Yesterday brought in $607 in sales against $428 ad spend, leaving $187 profit.

Not bad. But when you start raising your expectations, you want every day to be an upwards climb.

The truth? This journey is a rollercoaster. Some days spike, others dip, but as long as we’re in profit, we’re moving forward.

By 10:50am today, we’d already hit $224, so hopes are good for a stronger finish.

But let’s talk about the test that didn’t go as planned.

The Split Test: Order Bump Experiment

For the past 5 days, I’ve been testing a tweak to my funnel:

  • Control: $27 core offer + $17 order bump (backing tracks).

  • Variant: $27 core offer (with backing tracks included as a bonus) + new $19 order bump (different product).

The theory:

  • Boost conversions by making the core offer more attractive (add the bonus).

  • Lift average order value with a higher-priced bump.

The Results

Over 59 total orders:

  • Control: 30 sales, 25 accepted the bump → 83% take rate.

  • Variant: 29 sales, only 5 accepted the new bump → 17% take rate.

👉 That’s not just weaker — it’s catastrophic in funnel terms. The new bump tanked.

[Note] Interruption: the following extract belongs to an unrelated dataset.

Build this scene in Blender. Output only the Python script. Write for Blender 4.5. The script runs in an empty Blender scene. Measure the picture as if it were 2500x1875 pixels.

Did moving the backing tracks into the main offer improve front-end conversions? Barely.

What I Learned

  • Relevance matters more than price. The control worked because the bump (backing tracks) was directly tied to the $27 product (riff lessons).

  • Tinkering at the edges isn’t always leverage. Shuffling bumps around didn’t meaningfully change conversion at the top of the funnel.

  • You can’t split test everything at once. With limited volume, I’d rather run a strong test on the sales page itself next, instead of diluting learnings with too many simultaneous variables.

Next Steps: Bigger Levers

The bump lesson is clear: stick with what works. My next focus:

  • Sales page optimisation. Testing headlines, copy flow, or even full-page redesigns could nudge conversions closer to my 3% target.

  • Controlled tests. One variable at a time so results are clear, not muddled.

Because here’s the truth: even a 1% lift on the sales page has more compounding power than swapping a bump offer around.

The Takeaway

This wasn’t a failed test — it was a clarifying test. I now know where not to spend energy, which is just as valuable as finding a winner.

Sometimes growth isn’t about piling on more; it’s about cutting what doesn’t work so you can double down on what does.